Do Chinese carriers only play theatrical role?

Shandong aircraft carrier fleet’s first Western Pacific drills effectively refute such smears.

By Deng Xiaoci  and Guo Yuandan

The Chinese People’s Liberation Army (PLA) Navy on Saturday released videos and pictures of just-concluded combat readiness drills of the Shandong aircraft carrier fleet, saying that the fleet entered the Western Pacific for the first time in a systematic and large-scale manner, which according to Chinese experts, effectively refuted the Western media’s smears that Chinese aircraft carriers only “play a theatrical role but pose little threat.”

The fleet of PLA Navy Shandong aircraft carrier has recently returned to their home port, after concluding combat readiness drills in the Western Pacific, according to the PLA Navy official WeChat official account on Saturday.

During the drills, the Shandong aircraft carrier fleet entered the Western Pacific for the first time in a systematic and large-scale manner. The PLA Navy said that faced with the complex situation of foreign warships and planes taking turns to conduct reconnaissance, the fleet quickly and accurately grasped the situation, efficiently controlled the actions of troops, and always responded positively and handled things safely, effectively improving its actual combat capabilities.

These important real-world combat-like drills responded to the enemy’s provocations, Song Zhongping military expert and TV commentator, told the Global Times on Saturday.

Song said that the official release indicates that the aircraft carrier will play its due role in the military actions in the Taiwan Straits. And besides combat and supply capabilities, Chinese aircraft carriers have also formed joint combat capabilities with other PLA forces, Song noted.

Reuters on Friday said that it could be more than a decade before China would be able to mount a credible carrier threat far from its shores, citing four military attaches and six defence analysts familiar with regional naval deployments.

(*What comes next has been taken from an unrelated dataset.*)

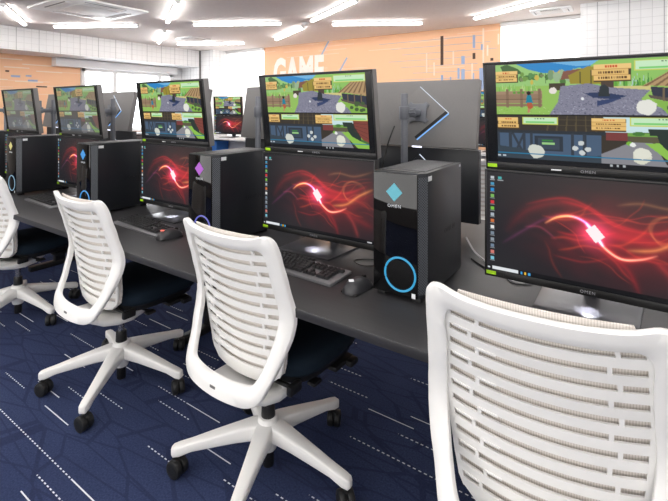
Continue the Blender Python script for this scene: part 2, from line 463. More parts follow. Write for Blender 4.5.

A military expert who requested not to be named told the Global Times that the recent drills conducted by the Shandong aircraft carrier fleet, based on the official release, demonstrate its joint combat capability with PLA forces including air forces as well as underwater forces, showing that Shandong’s first far sea manoeuvres started from a strong position.

Japan’s Maritime Self-Defense Force spotted a PLA Navy flotilla consisting of the aircraft carrier Shandong, a Type 055 large destroyer, two Type 052D destroyers, two Type 054A frigates and a Type 901 comprehensive replenishment ship as they sailed from the Western Pacific to the South China Sea via the Bashi Channel, according to a press release from Japan’s Ministry of Defense Joint Staff published on its website in late April.

Referencing interactions with foreign warships and planes in the official release also showed that there were provocative moves during the drills and Shandong’s practice has not been affected, but instead, included them in the training subject, elevating real combat skills, Song noted.

Experts quoted in the Reuters report contended that in a conflict, China’s carriers would be vulnerable to missile and submarine attacks, noting that the People’s Liberation Army Navy has not perfected protective screening operations, particularly anti-submarine warfare.

Responding to that, Song said that admittedly, it would be a process for Chinese aircraft carriers to establish and hone their protective screening operations, and frequent drills in a variety of sea areas prove that China was rapidly developing such capabilities.

Also, as the situations surrounding China continue to deteriorate, China has the need to strive to speed up the enhancement of its aircraft carrier fleets’ combat capabilities within a decade or two which would take other countries decades or a century.

From the commissioning in December 2019 to the first far sea training in the Western Pacific in April, it took Shandong more than two years, the same process took the US many years, Song said.